Философский стиль Ницше сыграл очень важную роль в характере восприятия восточной мысли в XX веке. Если Шопенгауэр во многом еще оставался связанным с традициями классической новоевропейской философии и стремился интерпретировать индийскую мысль в духе кантовского априоризма и трансцендентального идеализма, то Ницше со своей антиметафизической метафизикой принципиально отбрасывает подобный подход, что в принципе открывало возможность к более адекватному истолкованию восточного философского текста вне попыток искусственного вмещения его в прокрустово ложе парадигм европейской метафизической традиции. Короче говоря, если Шопенгауэр метафизичен и гносеологичен в классическом новоевропейском смысле (хотя вся эта теоретическая «кантианская» сторона учения Шопенгауэра явно подчинена экзистенциальным задачам его философии жизни), то Ницше уже принципиально и однозначно экзистенциален; весь кантианский декор шопенгауэровской «науки освобождения» отброшен.

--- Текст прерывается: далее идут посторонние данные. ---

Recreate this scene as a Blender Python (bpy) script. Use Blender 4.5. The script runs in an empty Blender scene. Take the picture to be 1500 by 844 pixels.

Для Ницше переживание реальности и действование-в-реальности уже вполне самоценно, не нуждаясь ни в какой санкции чистого разума в кантовском смысле. И в этом отношении Ницше – безусловный предшественник не только хайдеггеровского Dasein, но хайдеггеровского восприятия Востока. Выражаясь языком позднего Шеллинга, Восток из Das Was онтического подхода немецкого классического идеализма превращается в Das Das экзистенциально-онтологического переживания. Здесь же рождается и возможность не просто однозначных и линейных инокультурных заимствований, но и разнонаправленного полифонического диалога, равно как и многоуровневой калейдоскопической в своем многообразии переклички между различными интеллектуальными традициями Востока и Запада а также, в конечном итоге, к снятию принципиальной оппозиции Восток-Запад вообще, примером чему могут служить и некоторые тексты постмодерна.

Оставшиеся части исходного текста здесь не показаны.